We are committed as an organization to extract costs, particularly Selling, general and administrative
expenses (SG&A) that do not affect the customer experience, and plan to utilize our procurement
capabilities and other initiatives to further these efforts. In 2012, we again focused on lowering our
store labor costs as a percentage of sales while improving our overall customer experience. We further
utilized our new workforce management system and simplified many of our store processes, resulting in
significant cost savings as a percentage of sales.
Our fourth priority is to strengthen and expand Dollar General’s culture of serving others. For
customers this means helping them ‘‘Save time. Save money. Every day!’’ by providing clean,
well-stocked stores with quality products at low prices. For employees, this means creating an
environment that attracts and retains key employees throughout the organization. For the public, this
means giving back to our store communities through our charitable and other efforts. In 2012, we,
along with our vendors, customers and employees, donated millions of dollars through our various
charitable initiatives. For shareholders, this means meeting their expectations of an efficiently and
profitably run organization that operates with compassion and integrity.
Our continued focus on these four priorities resulted in improved 2012 financial performance over
the prior year as follows. Note that fiscal 2012 consisted of 52 weeks while 2011 consisted of 53 weeks.
Basis points, as referred to below, are equal to 0.01 percent of total sales.
Total sales in 2012 increased 8.2% over 2011. Sales in same-stores, over a comparable 52-week
period, increased 4.7%, with increases in both customer traffic and average transaction amount.
Consumables drove 83% of the total increase in sales with the most significant increases in
perishables, candy and snacks. Average sales per square foot in 2012 were $216, up from $213
(including a $4 contribution from the 53rd week) in 2011.
Operating profit increased 11.0% to $1.66 billion, or 10.3% of sales, compared to $1.49 billion,
or 10.1% of sales in 2011. The improvement in our operating profit rate was attributable to a
25 basis-point reduction of SG&A and a 1 basis-point increase in our gross profit rate.
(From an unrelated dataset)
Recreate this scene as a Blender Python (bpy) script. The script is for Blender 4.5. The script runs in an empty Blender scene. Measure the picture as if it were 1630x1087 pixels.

We are pleased with our ability to manage our gross profit as consumables continued to increase
as a percentage of our overall sales mix. We continued to gain efficiencies in our transportation
network and had a lower LIFO charge; however, the markdown rate was higher in 2012,
primarily in apparel, and we experienced a modest increase in our shrink rate.
The improvement in SG&A, as a percentage of sales, was due in large part to improved
utilization of store labor, partially offset by higher rent expense and higher fees associated with
debit card transactions. For other factors, see the detailed discussion that follows.
Interest expense decreased by $77.0 million in 2012 to $127.9 million, as a result of lower
average interest rates on our outstanding long-term obligations and lower average debt balances
throughout the year. In 2012, we refinanced the remaining balance of our 11.875%/12.625%
senior subordinated notes, resulting in a non-operating charge of $29.0 million.